Tesla Recalls Thousands Of Cybertrucks Over Faulty Accelerator Pedal

Accelerator pedal pads on the futuristic, all-electric vehicles have a risk of getting stuck, potentially causing them to crash, federal safety officials said.

Tesla is recalling 3,878 of its Cybertrucks over concerns that their accelerator pedal pads may dislodge and become stuck, potentially causing the vehicles to crash.

The recall, announced Wednesday by the National Highway Traffic Safety Administration, affects all 2024 Cybertruck vehicles made between Nov. 13 and April 4.

“The accelerator pedal pad may dislodge and cause the pedal to become trapped by the interior trim,” the NHTSA said in its notification.

Tesla CEO Elon Musk introduces the Cybertruck at Tesla's design studio in Hawthorne, California, in 2019.
Tesla CEO Elon Musk introduces the Cybertruck at Tesla's design studio in Hawthorne, California, in 2019.
via Associated Press

“Tesla service will replace or repair the accelerator pedal assembly, free of charge,” it added. Notification letters are set to be mailed to vehicle owners in June. They can also contact the company’s customer service.

Tesla CEO Elon Musk said Wednesday in a post on his X platform, previously known as Twitter, that there have been no injuries or accidents because of the pedal issue.

“We are just being very cautious,” he wrote.

Tesla reported that it was first made aware of the faulty pedal pad by a consumer on March 31. A second consumer claim about a pedal pad was received a few days later, and Tesla conducted a series of tests.

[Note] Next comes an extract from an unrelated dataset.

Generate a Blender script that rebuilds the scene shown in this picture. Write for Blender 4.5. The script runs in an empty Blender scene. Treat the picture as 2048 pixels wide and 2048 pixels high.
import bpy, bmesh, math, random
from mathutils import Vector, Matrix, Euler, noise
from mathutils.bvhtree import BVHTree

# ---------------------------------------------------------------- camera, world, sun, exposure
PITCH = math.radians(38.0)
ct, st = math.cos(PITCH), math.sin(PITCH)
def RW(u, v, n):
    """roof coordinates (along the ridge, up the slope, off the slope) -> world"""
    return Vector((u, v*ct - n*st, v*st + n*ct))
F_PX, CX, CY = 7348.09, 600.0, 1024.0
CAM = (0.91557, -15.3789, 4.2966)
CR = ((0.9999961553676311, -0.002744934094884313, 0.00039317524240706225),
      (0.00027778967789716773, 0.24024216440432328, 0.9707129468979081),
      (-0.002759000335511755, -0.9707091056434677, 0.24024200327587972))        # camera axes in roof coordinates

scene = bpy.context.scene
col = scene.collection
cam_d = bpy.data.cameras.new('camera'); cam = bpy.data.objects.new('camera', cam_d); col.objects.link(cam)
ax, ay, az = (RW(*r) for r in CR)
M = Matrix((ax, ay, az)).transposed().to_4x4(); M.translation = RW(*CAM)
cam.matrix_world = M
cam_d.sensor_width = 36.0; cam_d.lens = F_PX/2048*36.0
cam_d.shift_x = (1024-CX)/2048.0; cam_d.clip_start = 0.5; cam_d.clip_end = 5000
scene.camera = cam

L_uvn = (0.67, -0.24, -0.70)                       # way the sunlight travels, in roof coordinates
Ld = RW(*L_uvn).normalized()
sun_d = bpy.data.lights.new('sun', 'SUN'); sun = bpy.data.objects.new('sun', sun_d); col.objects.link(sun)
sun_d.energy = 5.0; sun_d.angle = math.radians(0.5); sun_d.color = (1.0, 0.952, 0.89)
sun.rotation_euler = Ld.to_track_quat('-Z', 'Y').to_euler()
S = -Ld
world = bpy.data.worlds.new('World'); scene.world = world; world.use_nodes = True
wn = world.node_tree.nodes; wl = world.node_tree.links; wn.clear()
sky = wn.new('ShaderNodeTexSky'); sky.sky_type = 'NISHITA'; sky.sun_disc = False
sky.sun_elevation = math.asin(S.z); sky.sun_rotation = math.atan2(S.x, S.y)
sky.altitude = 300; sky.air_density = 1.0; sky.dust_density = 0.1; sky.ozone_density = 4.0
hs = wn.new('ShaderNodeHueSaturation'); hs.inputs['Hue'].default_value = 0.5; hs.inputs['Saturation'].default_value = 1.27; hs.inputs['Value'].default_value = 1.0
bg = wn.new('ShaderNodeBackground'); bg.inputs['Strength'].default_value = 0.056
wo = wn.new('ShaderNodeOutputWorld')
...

The recall comes roughly five months after the first Cybertruck orders were delivered to consumers following a yearslong delay in the futuristic, all-electric vehicle, which was introduced by Musk in 2019.

The delay came amid production problems and battery-supply constraints, according to Reuters.

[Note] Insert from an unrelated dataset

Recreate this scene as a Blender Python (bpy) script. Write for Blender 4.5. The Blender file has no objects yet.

Back in February, nearly all of Tesla’s U.S.-sold vehicles were recalled over a less severe issue of the small size of some warning lights on instrument panels. That issue, which the NHTSA said was found during a routine safety compliance audit, was fixed with an online software update.

A Tesla representative did not immediately respond to a request for comment Friday.